Bike (4:37:57): The bike started out alright but I was quickly passed by Kat and Solveig around mile 10. I rode off the back of them for a few miles, but lost touch before we got to Hardy Toll Road. I was ok with being dopped for a World Champion... I held my power targets but felt HR was a little high early on. The entire south section was into a headwind and I was solo the entire time. I felt like I was riding conservative at the lower end of my range at 240W and was more or less waiting to bump it up on loop 2. Once I got there, I didn’t feel like I could. My glutes felt useless and even that lower range was not sustainable for me. I was also having a hard time with passing the age groupers and another pair of female pros caught me. Second sign that I’m not cut out for professional racing. I did my best to let them through and not interfere, but anytime they got cut off, I’d be in the 20M draft and needed to execute a pass. I knew this was annoying to them, but we had a ref riding along side us the entire time and I really couldn’t afford a penalty with how slow I was riding.

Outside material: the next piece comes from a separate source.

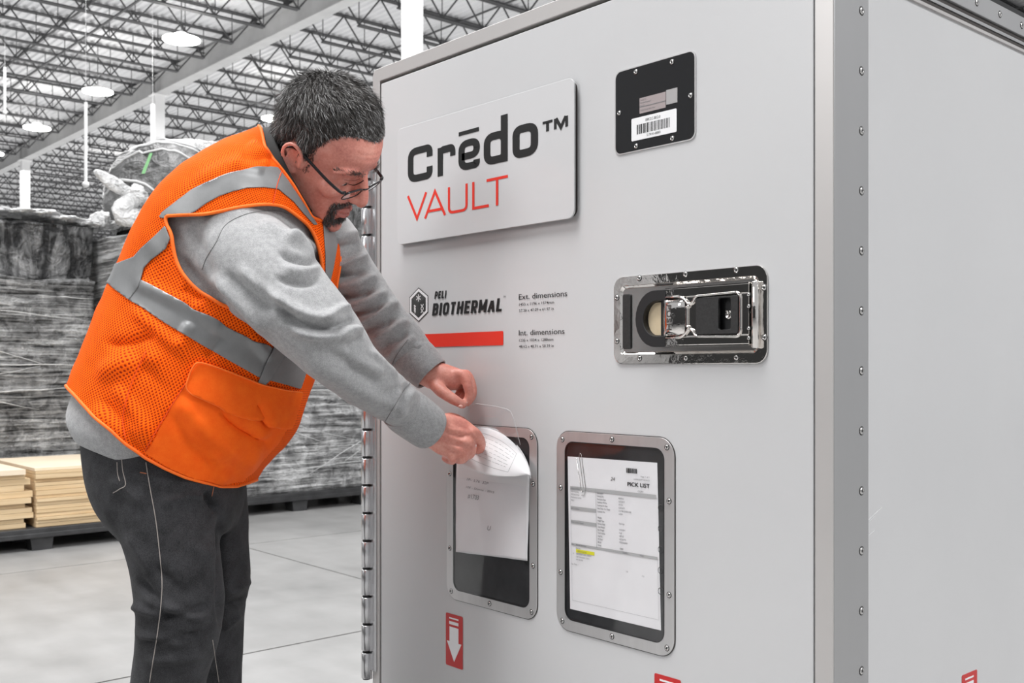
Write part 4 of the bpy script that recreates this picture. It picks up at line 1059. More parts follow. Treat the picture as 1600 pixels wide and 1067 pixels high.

There was an interesting wind shift that also made my split a bit faster. Despite my power numbers dropping and only pushing 220W, I was still holding 24mph. I will also admit that I was getting a draft off the ref’s moto while I hung back from the 2 women. This lasted about 10 miles before I caught a 2nd wind and decided to make a decisive pass and leave them behind with 20 miles to go. As I was finishing the last mile, Jackie Hering came around me and that felt like the nail on the coffin. I let her through and nearly ate it at the dismount line when she came to a complete stop to get off her bike.
Run (3:02:04): I was proud of myself for getting to the run and was hoping this is where my race would turn around. I did my best to just run comfortable, and that ended up being around 6:40 pace for most of the first loop. I was able to pee around mile 4 and felt ok overall. Anytime I was running faster, I pulled back to try and save myself for that final loop. Jackie again caught me around mile 10 and I ran with her and Grace Thek for a few miles. I even apologized for the bike jockeying earlier.
Mile 11 my core cramped and slowed me down to a crawl; I was ready to throw in the towel and call it a day. But, I thought about everyone back home tracking and my support crew that came all this way just for me… It’ll pass became my mantra and after a painful mile it finally did. The rest of laps 2 and 3 were getting congested with lapped athletes and many would stop right in front of me, grabbing every cups in sight. It was certainly a mistake to keep my momentum and not wait for them to move to get what I needed. It was extremely humid and a noticed that any ice I put in my kit melted within a minute. My core temp was clearly high, but my CORE sensor wasn’t giving me a reading to verify. I entered fight mode the entire 2nd half, focusing on a course PR to motivate myself. If there’s any positive I can take away from the race, it’s the tenacity and grit on a non-ideal day. 20 pros DNFed for various reasons if that says anything. And looking back at some data, my HR never dipped and steadily rose the entire marathon. Despite that, my pace fell off and I was definitely dehydrated. 8:44:59 official finish time.
Final Thoughts: In all honesty, if I hadn’t booked travel and accommodations for my next 3 races…I’d be done right now. Despite “earning” my pro card, I am so far away from being able to validate and actually keep it. In my mind, that pretty much says I’m not deserving of it. I’ve also heard a few podcasts talk about this exact same topic and that someone like me should not be a professional. Final stat: 7 amateurs and 7 female pros beat me, and that’s just sad. That all being said, I’ll be back to it pretty quick with Gulf Coast in less than 3 weeks. Hopefully the body can recover quickly and perform better at the shorter distance.
PS: I’m not looking for validation or sympathy about the race, but if you do have comments...feel free to send them my way, positive or negative. I'm just being vulnerable and honest about it all.